Late to the party on this one but I just finished Kate Atkinson’s Life After Life, really enjoyed this well-written and unique book. Pachinko is waiting for me on my den coffee table as a friend gave it to me several months ago. Next on my list.

Just finished Beartown by Fredrik Backman, and what an astonishing book. Can’t wait to read the next in the series.

One thing of note is the sensitivity with which he writes about sexual assault from the victim’s point of view, and the aftermath.

Unfortunately, I read the sequel without realizing it was one before I was well into it. So now I should read Beartown but it’s difficult because I know how everything ends.

Finally got around to The Fifth Season by N.K. Jemisin, which won the Hugo award (as did the next two books in the trilogy it kicks off). I’d read The Hundred Thousand Kingdoms by her, which I found a bit “meh”. Glad I still read The Fifth Season, because I thought it was terrific. A bit of a slow start, but by page 50 I just wanted to skip work to read. :slight_smile: Now impatiently waiting for the sequel from the library.

@intparent maybe I need to give “the fifth season” another try? I couldn’t finish it the first time around.
@garland I read “us against you” without realizing that it is “beartown”’ sequel. Didn’t like it that much. I didn’t enjoy reading his “a man called Ove” either. I am surprised at how high both books have been rated on goodreads. Too predictable storylines, rather stereotypical characters, sometimes “too cute” for their own goodness (such as Ove). I won’t read anymore of Backman’s books.
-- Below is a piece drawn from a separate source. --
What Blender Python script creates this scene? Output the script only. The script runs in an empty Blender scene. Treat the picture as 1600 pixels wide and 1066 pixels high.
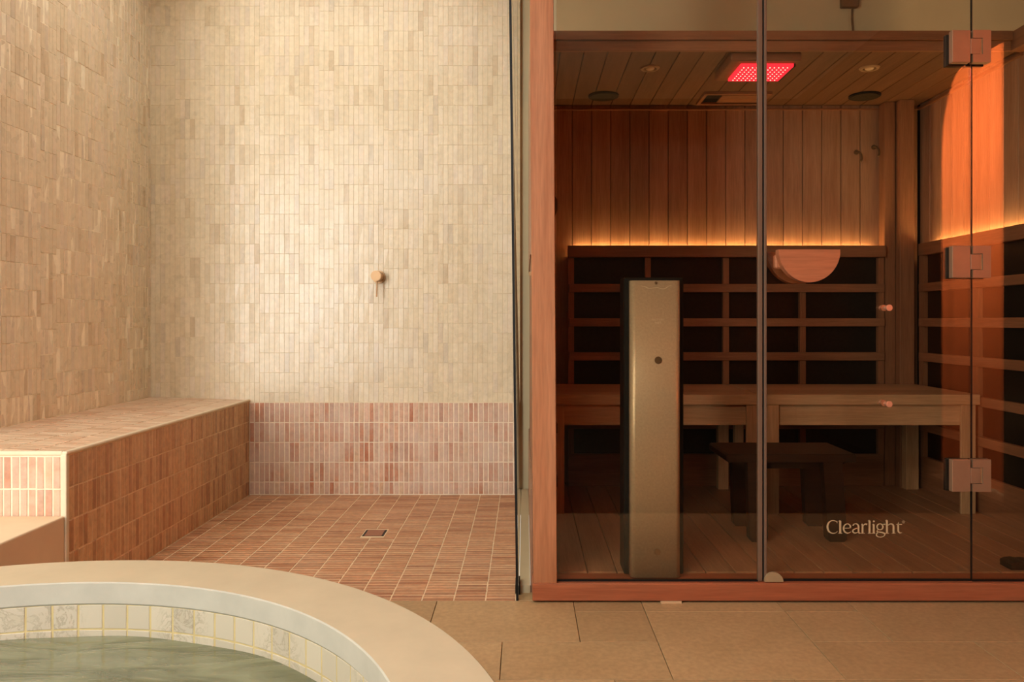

@makemesmart I almost quit around page 25. Just saying if you didn’t get very far, it is worth another try. If you got 100 pages in and weren’t interested, then I’d say it is not for you. :slight_smile:

@makemesmart–I actually do like Backman overall. there is a level of cuteness but I get sucked in anyway, in a way I wouldn’t with most authors. So kudos to Backman for getting me there. I loved Ove.

@intparent and @makemesmart , I read the Broken Earth Trilogy, at least most of it, even through I didn’t really like it. By the time I got to the last volume I was pretty much done with it, and ended up skimming to find out how it ended. Then I realized that I still really didn’t know how it ended and I didn’t care. I disliked the protagonist, and grew really tired of her laborious yet curiously difficult to visualize, categorization of characters using descriptions of physical traits of the regional types. Actually, “laborious” would be the term I would find most apt to describe the trilogy, especially as it progressed. Certainly her world-building is strong, but it’s not a world a wanted to spend time in.

Hmm, I’ll see how I feel after book 2 (waiting at the library). I just finished Every Heart a Doorway by Seanan McGuire. It is a fantasy novella about a boarding school for kids who’ve gone to a magical world (think Narnia or Alice in Wonderland) and come back. I wasn’t too taken with the surface plot as it built around some incidents at the school, but I found the premise and some of the the characters quite charming, if that makes sense. They are part of a series; I’m going to try the next one, although it doesn’t follow my favorite characters from the first book. I hear there is a book downstream that goes to Goblin Market, which is a poem I love.

D1 tried it and didn’t like, D2 liked it a lot. D2 suspects that this might be because D1 wouldn’t have gone through the door or the wardrobe if she found it (she’d have called an adult). D2 or I would have disappeared into the other world in a heartbeat. :slight_smile:

@intparent, I was really taken by Every Heart a Doorway, too, despite similar misgivings about the plot.

I just finished Andrew Sean Greer’s Less. It’s wonderful - deeply sweet without being saccharine in the slightest, and wonderfully book/writer nerdy, too.

I liked Less, too!

I enjoyed Less a lot and thought it was often laugh out loud funny. My book club generally gave it a thumbs up, with some dissenters.

I am working my way through the pile of new books I got for Christmas. One that I would recommend for any booklover is I’d Rather Be Reading: The Delights and Dilemmas of the Reading Life by Anne Bogel. It is a collection of essays about books and readers. Absolutely delightful!

Another recent favorite is Where the Crawdads Sing by Delia Owens. This is a beautifully written book, described on the dustjacket as “an exquisite ode to the natural world, a heartbreaking coming-of-age story, and a surprising tale of possible murder.” Owens has that amazing ability to make you see the story as you read. A film adaptation is coming via Reese Witherspoon’s production company.

If any of you enjoy autobiographies, I would highly recommend In Pieces, by Sally Field. I am listening to it-Sally narrates it herself-and it is fascinating. Talk about the reality of a life being so different from public perception! It’s also beautifully written, particularly from a non writer. She had no help from a ghost writer.

I’ve heard Sally Field interviewed where she talks about her book. It does sound like a fascinating book.

I haven’t been on CC for ages! Missed this thread so I thought I would pop in for some new suggestions. Thank you for giving me some good suggestions! My favorite read for 2018 was The Weight of Ink. Lovely writing and the history was new to me. My book club loved it!